Tuesday, August 5, 2008

Rubber Glove Industry, Part II

The rubber glove makers share price plunged by almost 30-50% as investors worried of
(i) skyrocketed latex price. Latex price increased by almost 200% from 2002 to 2007.

(ii) Strengthening of Ringgit. Ringgit strengthened by 15% since late 2005;



(iii) Recent announcement of 71% natural gas increase by the government on subsidies restructuring;

(iv) Slowing down of demand in advance countries.

Surprisingly, top-3 makers are able to maintain their EBITDA around 15% throughout the period of cost increase. Pricing power is OK.



Steep natural gas hike of 71%, electricity is about 6% of sales, impacting bottom line about 4.26%. Supermax announced to increase price by about 7% just last week. I believe other may do the same. This should soften the blow and additional margin recovery for increased latex price.

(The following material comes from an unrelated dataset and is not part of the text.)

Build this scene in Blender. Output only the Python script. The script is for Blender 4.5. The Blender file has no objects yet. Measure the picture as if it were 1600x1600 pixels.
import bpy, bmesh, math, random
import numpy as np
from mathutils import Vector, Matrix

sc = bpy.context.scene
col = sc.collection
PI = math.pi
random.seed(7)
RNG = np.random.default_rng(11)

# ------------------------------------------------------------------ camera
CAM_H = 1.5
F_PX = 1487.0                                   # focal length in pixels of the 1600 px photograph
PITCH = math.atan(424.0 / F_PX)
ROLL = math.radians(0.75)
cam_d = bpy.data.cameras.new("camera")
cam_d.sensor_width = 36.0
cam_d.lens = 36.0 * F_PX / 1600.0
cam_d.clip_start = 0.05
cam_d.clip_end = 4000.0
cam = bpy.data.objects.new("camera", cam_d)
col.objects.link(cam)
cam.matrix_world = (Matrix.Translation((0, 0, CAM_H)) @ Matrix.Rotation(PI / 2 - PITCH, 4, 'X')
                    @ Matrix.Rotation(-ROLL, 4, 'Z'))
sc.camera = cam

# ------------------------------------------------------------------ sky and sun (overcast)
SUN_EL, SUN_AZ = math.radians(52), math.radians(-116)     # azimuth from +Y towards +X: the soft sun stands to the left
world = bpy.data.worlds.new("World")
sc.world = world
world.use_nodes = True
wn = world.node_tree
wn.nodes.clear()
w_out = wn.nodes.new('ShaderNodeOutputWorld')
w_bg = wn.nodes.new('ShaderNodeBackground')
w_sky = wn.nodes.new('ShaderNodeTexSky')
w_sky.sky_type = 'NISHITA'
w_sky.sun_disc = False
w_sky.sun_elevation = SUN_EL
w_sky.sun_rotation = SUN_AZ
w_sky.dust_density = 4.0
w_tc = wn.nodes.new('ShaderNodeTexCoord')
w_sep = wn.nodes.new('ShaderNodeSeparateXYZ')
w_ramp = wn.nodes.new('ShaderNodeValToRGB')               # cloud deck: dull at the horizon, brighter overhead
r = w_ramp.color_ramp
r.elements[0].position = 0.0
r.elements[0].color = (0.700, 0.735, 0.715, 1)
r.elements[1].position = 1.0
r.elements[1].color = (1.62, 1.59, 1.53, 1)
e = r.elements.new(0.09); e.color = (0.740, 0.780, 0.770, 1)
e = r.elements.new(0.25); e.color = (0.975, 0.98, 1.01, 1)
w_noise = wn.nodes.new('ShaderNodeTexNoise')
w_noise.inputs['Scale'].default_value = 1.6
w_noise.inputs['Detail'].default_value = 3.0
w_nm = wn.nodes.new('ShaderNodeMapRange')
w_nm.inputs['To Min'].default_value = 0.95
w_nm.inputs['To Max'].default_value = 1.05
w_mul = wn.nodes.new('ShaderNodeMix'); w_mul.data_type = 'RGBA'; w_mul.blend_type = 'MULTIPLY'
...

Rubber glove has been in great demand due to high hygiene standard in advance countries like the US and Europe. Worldwide rubber glove demand has been growing at 12% annually. It is quite unlikely to collapse dramatically as there is no good substitution and cost of US $ 0.05 per pair is nothing to change any consumption habits.

Competition wise, the tough operating environments forced players to consolidate, from 200 manufacturers in the 90s down to 48.

Top 3 players have been increasing their market share very fiercely. They were having less than 5% in the early 2000, they are now having significant market share due to aggressive plant expansion. This business is about volume game. I believe top-3 will do well over the next few years.



They have quite respectable shareholders, local institutional funds like Public Mutual, Great Eastern and foreign institutional players like JP Morgan, Morgan Stanley, Goldman Sachs, Merill Lych and etc.

Major shareholders of Top Glove


Major shareholders of Supermax

Major Shareholders of Kossan Rubber

Valuation. It has come down to a very reasonable, forward PE down from 10-20 x to 4 – 10x.